EXERCISE INPUT start

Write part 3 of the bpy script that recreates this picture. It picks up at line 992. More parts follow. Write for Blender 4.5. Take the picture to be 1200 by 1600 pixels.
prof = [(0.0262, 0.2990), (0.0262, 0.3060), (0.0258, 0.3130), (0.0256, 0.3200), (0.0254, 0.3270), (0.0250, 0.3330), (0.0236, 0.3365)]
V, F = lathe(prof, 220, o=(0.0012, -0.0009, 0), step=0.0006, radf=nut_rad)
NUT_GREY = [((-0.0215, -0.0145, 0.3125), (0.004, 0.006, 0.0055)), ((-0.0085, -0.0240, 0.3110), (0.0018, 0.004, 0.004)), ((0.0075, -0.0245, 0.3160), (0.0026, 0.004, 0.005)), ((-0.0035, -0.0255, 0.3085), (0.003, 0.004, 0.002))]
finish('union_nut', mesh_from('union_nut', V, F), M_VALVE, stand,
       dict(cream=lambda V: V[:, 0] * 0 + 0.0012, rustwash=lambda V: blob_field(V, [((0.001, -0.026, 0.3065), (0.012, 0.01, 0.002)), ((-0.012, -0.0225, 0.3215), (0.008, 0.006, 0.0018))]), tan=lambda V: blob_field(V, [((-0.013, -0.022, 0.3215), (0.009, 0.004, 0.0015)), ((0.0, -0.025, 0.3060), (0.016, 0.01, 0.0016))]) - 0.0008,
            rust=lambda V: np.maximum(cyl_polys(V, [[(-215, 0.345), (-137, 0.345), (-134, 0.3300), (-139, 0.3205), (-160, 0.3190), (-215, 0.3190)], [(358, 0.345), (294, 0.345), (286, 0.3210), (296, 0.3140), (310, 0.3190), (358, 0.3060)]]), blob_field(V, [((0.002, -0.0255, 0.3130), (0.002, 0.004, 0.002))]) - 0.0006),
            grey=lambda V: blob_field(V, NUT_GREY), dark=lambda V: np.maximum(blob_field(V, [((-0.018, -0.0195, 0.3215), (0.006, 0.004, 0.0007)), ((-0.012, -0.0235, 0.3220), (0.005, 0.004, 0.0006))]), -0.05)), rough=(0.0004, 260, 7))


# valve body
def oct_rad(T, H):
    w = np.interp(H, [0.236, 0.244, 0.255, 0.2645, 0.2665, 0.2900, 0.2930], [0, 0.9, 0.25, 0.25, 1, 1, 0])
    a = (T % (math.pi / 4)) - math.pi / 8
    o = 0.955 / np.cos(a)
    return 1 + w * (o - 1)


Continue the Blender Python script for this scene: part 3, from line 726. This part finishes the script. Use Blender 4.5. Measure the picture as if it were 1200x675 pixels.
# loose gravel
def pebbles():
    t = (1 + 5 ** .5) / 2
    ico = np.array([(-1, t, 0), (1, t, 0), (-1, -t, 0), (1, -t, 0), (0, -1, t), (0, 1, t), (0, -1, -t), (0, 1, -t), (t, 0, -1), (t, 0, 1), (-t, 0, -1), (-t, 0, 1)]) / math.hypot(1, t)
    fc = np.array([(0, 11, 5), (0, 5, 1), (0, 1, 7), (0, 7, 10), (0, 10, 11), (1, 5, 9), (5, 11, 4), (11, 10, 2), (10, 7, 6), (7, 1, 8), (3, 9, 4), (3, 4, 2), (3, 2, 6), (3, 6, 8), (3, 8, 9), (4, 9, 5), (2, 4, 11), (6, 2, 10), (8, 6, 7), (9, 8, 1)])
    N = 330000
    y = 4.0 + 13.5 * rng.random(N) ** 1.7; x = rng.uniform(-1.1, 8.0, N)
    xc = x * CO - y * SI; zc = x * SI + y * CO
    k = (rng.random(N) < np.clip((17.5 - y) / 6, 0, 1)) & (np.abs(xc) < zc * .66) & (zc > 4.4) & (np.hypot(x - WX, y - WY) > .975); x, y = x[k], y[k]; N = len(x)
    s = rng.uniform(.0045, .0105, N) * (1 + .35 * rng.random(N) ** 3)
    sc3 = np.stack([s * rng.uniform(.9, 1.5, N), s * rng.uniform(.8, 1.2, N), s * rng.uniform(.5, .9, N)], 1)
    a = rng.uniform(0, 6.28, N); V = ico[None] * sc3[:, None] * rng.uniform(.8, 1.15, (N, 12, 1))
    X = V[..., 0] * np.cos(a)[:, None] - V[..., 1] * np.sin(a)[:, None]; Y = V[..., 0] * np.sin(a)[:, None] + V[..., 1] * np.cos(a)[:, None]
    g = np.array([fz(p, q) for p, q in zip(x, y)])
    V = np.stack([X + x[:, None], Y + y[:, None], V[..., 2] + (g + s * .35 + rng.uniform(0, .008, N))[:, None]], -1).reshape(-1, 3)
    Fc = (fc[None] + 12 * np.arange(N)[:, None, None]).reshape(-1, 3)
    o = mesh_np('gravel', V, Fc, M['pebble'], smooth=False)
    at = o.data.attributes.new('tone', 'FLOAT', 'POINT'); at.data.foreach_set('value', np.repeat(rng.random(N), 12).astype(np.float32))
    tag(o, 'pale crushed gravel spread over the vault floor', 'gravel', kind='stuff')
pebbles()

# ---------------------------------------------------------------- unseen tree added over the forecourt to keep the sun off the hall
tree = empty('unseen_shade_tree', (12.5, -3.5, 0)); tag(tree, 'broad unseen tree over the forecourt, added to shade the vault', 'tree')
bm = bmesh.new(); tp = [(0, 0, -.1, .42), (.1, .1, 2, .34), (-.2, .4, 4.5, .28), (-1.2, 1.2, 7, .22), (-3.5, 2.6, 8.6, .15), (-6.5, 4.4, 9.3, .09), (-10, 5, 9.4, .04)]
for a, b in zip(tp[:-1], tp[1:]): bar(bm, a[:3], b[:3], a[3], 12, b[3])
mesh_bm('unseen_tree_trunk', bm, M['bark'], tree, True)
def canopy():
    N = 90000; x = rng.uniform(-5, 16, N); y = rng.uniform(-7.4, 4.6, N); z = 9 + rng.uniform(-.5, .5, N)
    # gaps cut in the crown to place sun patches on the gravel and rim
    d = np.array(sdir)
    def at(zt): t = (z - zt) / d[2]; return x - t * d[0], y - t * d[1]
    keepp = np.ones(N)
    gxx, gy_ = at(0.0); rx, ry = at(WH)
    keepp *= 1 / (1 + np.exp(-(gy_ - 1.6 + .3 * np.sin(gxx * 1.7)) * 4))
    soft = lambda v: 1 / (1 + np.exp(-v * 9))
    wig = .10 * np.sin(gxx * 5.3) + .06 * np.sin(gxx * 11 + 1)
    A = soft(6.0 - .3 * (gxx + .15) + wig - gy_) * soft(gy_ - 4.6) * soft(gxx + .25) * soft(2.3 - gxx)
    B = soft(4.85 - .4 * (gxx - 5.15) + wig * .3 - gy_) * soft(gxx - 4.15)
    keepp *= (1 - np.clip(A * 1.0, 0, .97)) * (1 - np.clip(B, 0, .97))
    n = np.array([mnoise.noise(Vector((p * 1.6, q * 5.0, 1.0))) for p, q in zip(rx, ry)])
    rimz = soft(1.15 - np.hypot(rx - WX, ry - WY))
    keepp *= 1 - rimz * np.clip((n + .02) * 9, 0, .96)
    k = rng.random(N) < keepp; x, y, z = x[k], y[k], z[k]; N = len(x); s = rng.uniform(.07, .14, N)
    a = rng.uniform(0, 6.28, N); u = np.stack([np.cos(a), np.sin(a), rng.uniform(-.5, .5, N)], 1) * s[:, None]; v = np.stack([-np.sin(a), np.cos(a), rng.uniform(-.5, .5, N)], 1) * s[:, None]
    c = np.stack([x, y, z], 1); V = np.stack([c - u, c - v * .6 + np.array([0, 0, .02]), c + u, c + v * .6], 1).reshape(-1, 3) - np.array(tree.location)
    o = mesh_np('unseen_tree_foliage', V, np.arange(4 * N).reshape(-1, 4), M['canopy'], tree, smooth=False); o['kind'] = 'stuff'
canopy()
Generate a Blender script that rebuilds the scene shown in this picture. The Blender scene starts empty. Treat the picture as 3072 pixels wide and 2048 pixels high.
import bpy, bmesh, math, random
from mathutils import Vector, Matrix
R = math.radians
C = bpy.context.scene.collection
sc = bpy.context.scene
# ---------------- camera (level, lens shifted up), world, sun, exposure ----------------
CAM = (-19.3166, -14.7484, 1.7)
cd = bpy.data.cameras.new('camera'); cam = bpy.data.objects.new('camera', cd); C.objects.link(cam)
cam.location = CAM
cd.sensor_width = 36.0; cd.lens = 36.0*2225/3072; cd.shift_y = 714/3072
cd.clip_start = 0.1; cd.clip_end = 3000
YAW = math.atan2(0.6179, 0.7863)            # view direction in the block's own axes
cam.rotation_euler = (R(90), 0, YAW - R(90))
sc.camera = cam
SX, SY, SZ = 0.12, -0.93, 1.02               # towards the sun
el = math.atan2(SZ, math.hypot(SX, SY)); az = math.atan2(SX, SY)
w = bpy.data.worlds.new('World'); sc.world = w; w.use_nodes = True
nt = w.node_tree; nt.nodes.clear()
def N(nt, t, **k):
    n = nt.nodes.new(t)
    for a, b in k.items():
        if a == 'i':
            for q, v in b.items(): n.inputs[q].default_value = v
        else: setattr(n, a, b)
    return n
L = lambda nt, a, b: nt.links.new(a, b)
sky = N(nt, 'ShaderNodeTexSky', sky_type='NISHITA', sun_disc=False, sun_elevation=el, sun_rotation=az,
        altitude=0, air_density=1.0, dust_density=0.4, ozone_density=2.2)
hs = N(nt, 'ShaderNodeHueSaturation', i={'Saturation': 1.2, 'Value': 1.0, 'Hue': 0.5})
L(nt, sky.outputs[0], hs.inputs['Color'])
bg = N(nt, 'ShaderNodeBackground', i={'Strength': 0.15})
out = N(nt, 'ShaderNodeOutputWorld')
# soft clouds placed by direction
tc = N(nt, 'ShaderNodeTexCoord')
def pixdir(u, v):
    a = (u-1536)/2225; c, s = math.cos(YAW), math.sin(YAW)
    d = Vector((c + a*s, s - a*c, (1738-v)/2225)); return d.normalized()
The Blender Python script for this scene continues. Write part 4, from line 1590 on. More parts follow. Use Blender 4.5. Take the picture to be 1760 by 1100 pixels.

EXERCISE INPUT end

*WRITTEN INSTRUCTION*: From the line that contains "Generate a Blender" through the line that contains "d = Vector((c", reproduce every line exactly, both end lines included.

*TASK SOLUTION*:
Generate a Blender script that rebuilds the scene shown in this picture. The Blender scene starts empty. Treat the picture as 3072 pixels wide and 2048 pixels high.
import bpy, bmesh, math, random
from mathutils import Vector, Matrix
R = math.radians
C = bpy.context.scene.collection
sc = bpy.context.scene
# ---------------- camera (level, lens shifted up), world, sun, exposure ----------------
CAM = (-19.3166, -14.7484, 1.7)
cd = bpy.data.cameras.new('camera'); cam = bpy.data.objects.new('camera', cd); C.objects.link(cam)
cam.location = CAM
cd.sensor_width = 36.0; cd.lens = 36.0*2225/3072; cd.shift_y = 714/3072
cd.clip_start = 0.1; cd.clip_end = 3000
YAW = math.atan2(0.6179, 0.7863)            # view direction in the block's own axes
cam.rotation_euler = (R(90), 0, YAW - R(90))
sc.camera = cam
SX, SY, SZ = 0.12, -0.93, 1.02               # towards the sun
el = math.atan2(SZ, math.hypot(SX, SY)); az = math.atan2(SX, SY)
w = bpy.data.worlds.new('World'); sc.world = w; w.use_nodes = True
nt = w.node_tree; nt.nodes.clear()
def N(nt, t, **k):
    n = nt.nodes.new(t)
    for a, b in k.items():
        if a == 'i':
            for q, v in b.items(): n.inputs[q].default_value = v
        else: setattr(n, a, b)
    return n
L = lambda nt, a, b: nt.links.new(a, b)
sky = N(nt, 'ShaderNodeTexSky', sky_type='NISHITA', sun_disc=False, sun_elevation=el, sun_rotation=az,
        altitude=0, air_density=1.0, dust_density=0.4, ozone_density=2.2)
hs = N(nt, 'ShaderNodeHueSaturation', i={'Saturation': 1.2, 'Value': 1.0, 'Hue': 0.5})
L(nt, sky.outputs[0], hs.inputs['Color'])
bg = N(nt, 'ShaderNodeBackground', i={'Strength': 0.15})
out = N(nt, 'ShaderNodeOutputWorld')
# soft clouds placed by direction
tc = N(nt, 'ShaderNodeTexCoord')
def pixdir(u, v):
    a = (u-1536)/2225; c, s = math.cos(YAW), math.sin(YAW)
    d = Vector((c + a*s, s - a*c, (1738-v)/2225)); return d.normalized()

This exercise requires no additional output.